#### GIVEN INSTRUCTION:
Locate and copy each line in the data that contains the word "scene".

#### RECORDS FOR THE EXERCISE:

◆ ◆ ◆ ◆

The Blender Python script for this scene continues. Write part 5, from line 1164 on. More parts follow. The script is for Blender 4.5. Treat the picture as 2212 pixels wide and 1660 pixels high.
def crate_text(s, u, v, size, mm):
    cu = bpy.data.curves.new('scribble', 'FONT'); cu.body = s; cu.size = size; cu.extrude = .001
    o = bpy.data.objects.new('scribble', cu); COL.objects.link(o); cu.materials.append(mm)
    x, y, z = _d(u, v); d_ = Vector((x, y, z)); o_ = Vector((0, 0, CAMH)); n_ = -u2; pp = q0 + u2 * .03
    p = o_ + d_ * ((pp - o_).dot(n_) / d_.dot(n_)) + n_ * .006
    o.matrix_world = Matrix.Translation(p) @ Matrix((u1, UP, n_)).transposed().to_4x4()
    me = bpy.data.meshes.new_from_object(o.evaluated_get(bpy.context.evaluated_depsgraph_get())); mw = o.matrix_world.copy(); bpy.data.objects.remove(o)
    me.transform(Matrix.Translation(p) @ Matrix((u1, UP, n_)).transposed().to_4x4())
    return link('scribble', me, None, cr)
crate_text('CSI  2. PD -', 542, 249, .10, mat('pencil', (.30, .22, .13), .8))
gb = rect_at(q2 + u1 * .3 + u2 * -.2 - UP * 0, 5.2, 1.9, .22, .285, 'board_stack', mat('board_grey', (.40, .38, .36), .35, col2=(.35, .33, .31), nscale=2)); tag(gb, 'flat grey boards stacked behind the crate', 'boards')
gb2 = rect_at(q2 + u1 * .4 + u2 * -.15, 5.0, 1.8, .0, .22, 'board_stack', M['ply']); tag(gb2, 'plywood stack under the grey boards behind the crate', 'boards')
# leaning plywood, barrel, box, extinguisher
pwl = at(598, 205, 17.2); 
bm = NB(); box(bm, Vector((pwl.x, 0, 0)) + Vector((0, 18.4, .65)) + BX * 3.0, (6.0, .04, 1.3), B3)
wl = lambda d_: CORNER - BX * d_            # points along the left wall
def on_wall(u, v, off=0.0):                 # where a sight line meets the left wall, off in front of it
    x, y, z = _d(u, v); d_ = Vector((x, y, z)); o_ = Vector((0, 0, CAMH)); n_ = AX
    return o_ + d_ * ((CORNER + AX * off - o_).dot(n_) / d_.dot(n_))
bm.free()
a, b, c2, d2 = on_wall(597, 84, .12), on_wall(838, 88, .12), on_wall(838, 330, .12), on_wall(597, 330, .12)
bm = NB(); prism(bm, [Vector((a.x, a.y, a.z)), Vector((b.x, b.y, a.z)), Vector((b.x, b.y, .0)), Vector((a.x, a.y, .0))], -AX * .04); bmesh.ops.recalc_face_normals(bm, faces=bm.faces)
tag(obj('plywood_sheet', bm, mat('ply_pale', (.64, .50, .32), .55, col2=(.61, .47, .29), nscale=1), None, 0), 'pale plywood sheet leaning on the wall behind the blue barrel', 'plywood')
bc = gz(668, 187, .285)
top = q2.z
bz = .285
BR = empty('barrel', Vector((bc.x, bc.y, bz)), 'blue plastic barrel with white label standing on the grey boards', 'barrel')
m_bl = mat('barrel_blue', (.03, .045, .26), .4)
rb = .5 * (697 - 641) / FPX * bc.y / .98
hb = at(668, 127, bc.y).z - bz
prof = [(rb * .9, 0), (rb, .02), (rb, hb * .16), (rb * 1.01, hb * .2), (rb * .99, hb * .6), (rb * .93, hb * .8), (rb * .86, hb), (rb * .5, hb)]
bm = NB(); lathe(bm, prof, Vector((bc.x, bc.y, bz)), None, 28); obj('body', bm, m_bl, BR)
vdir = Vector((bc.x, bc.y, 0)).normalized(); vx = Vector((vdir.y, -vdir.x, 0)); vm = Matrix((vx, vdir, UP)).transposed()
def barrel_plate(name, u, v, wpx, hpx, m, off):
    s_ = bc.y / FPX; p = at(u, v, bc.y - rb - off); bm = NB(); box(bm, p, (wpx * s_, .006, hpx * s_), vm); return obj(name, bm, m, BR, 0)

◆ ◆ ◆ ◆

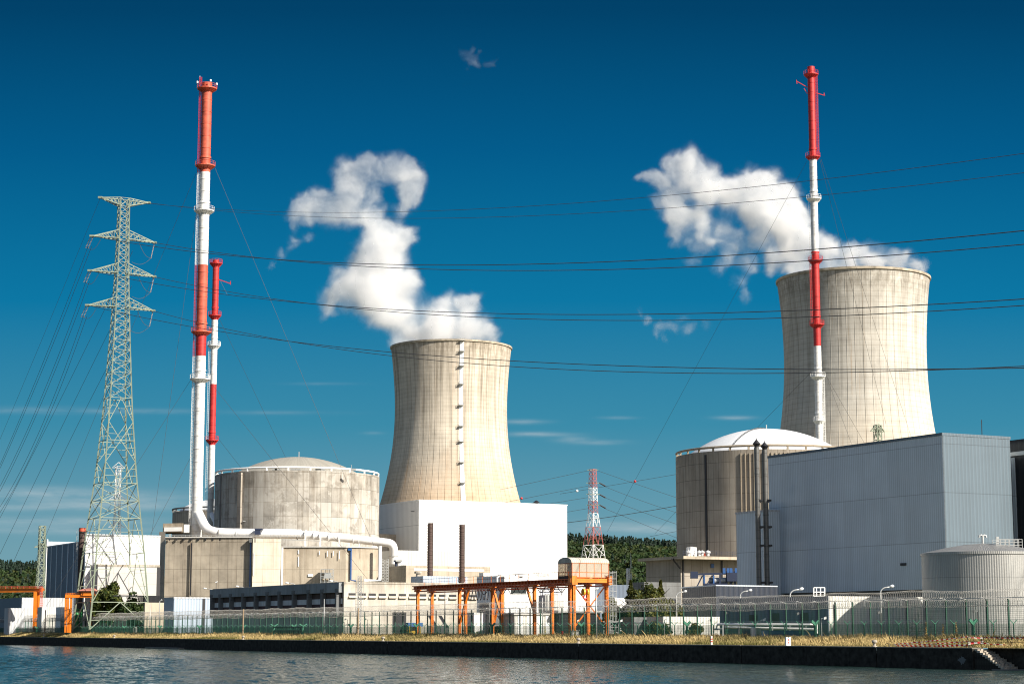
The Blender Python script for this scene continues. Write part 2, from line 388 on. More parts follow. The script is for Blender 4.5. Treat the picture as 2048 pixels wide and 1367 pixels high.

◆ ◆ ◆ ◆

#### SOLVED PROBLEM:
The Blender Python script for this scene continues. Write part 5, from line 1164 on. More parts follow. The script is for Blender 4.5. Treat the picture as 2212 pixels wide and 1660 pixels high.
The Blender Python script for this scene continues. Write part 2, from line 388 on. More parts follow. The script is for Blender 4.5. Treat the picture as 2048 pixels wide and 1367 pixels high.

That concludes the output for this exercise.